Objective:
Your task is to quote the listing below exactly, beginning with its first line and ending on the line bearing "S.cycles.transmission_bounces = 2;".

+++ Data shown +++

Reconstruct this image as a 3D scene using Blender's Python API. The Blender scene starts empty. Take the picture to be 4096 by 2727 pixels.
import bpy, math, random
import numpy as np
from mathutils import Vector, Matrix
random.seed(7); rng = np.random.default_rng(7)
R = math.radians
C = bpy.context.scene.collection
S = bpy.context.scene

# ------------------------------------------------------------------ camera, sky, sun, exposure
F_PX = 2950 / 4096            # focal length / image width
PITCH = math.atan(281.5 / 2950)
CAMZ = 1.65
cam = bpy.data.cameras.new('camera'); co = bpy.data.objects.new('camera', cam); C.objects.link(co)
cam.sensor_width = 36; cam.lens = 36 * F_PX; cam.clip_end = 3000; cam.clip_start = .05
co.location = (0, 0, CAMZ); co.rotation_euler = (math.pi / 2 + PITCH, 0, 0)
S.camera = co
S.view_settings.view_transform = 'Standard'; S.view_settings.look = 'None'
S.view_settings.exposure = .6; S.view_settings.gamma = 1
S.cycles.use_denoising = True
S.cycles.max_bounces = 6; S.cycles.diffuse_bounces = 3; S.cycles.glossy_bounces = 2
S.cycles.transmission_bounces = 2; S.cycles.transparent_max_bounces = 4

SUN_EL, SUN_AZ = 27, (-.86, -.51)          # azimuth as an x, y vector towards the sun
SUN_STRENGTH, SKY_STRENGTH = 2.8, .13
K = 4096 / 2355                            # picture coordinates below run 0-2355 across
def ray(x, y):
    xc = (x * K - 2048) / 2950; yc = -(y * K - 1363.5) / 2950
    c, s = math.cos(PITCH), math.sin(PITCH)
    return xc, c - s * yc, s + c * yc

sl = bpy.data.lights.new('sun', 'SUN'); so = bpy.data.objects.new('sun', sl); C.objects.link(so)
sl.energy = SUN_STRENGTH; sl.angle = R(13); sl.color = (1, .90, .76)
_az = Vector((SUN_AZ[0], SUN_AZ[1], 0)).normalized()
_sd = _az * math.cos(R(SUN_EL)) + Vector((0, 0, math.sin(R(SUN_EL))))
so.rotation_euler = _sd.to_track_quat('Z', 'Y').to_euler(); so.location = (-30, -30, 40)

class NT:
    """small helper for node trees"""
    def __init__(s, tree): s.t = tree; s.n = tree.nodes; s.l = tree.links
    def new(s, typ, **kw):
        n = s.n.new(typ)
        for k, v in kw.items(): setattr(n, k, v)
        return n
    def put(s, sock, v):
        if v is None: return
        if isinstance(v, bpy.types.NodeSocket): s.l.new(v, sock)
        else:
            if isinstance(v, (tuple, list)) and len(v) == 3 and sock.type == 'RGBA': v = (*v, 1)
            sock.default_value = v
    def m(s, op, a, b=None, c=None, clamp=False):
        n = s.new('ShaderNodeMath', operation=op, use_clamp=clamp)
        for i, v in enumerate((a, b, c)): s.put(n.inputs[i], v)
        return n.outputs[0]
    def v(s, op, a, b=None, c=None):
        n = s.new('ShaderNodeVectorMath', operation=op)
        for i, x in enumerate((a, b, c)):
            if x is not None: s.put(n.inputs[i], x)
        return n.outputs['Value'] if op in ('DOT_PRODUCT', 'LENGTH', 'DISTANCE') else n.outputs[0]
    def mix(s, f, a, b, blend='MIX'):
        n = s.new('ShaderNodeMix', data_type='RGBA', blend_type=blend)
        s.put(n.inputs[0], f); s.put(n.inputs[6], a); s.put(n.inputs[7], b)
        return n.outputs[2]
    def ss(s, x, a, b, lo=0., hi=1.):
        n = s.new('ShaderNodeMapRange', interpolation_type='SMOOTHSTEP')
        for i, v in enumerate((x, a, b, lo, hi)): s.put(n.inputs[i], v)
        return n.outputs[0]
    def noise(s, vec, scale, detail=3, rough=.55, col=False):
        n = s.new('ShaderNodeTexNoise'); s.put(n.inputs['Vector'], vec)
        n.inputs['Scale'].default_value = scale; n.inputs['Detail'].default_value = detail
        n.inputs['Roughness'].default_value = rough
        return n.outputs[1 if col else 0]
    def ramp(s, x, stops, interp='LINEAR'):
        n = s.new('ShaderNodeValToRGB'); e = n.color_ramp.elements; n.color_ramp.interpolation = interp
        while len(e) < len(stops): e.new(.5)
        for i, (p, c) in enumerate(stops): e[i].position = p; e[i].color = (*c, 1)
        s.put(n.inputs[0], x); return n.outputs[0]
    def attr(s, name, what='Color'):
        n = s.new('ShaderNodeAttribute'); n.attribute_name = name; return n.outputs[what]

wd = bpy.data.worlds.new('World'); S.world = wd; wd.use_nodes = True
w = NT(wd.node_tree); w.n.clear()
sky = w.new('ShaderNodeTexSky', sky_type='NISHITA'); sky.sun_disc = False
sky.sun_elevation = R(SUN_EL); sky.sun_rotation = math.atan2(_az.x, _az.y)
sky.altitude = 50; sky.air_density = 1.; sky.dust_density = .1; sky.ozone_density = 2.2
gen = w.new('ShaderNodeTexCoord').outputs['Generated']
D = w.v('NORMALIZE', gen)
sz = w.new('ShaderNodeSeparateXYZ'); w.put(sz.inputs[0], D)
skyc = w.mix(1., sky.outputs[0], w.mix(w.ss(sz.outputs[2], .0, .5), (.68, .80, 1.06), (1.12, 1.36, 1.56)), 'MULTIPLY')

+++

Expected output:
Reconstruct this image as a 3D scene using Blender's Python API. The Blender scene starts empty. Take the picture to be 4096 by 2727 pixels.
import bpy, math, random
import numpy as np
from mathutils import Vector, Matrix
random.seed(7); rng = np.random.default_rng(7)
R = math.radians
C = bpy.context.scene.collection
S = bpy.context.scene

# ------------------------------------------------------------------ camera, sky, sun, exposure
F_PX = 2950 / 4096            # focal length / image width
PITCH = math.atan(281.5 / 2950)
CAMZ = 1.65
cam = bpy.data.cameras.new('camera'); co = bpy.data.objects.new('camera', cam); C.objects.link(co)
cam.sensor_width = 36; cam.lens = 36 * F_PX; cam.clip_end = 3000; cam.clip_start = .05
co.location = (0, 0, CAMZ); co.rotation_euler = (math.pi / 2 + PITCH, 0, 0)
S.camera = co
S.view_settings.view_transform = 'Standard'; S.view_settings.look = 'None'
S.view_settings.exposure = .6; S.view_settings.gamma = 1
S.cycles.use_denoising = True
S.cycles.max_bounces = 6; S.cycles.diffuse_bounces = 3; S.cycles.glossy_bounces = 2
S.cycles.transmission_bounces = 2; S.cycles.transparent_max_bounces = 4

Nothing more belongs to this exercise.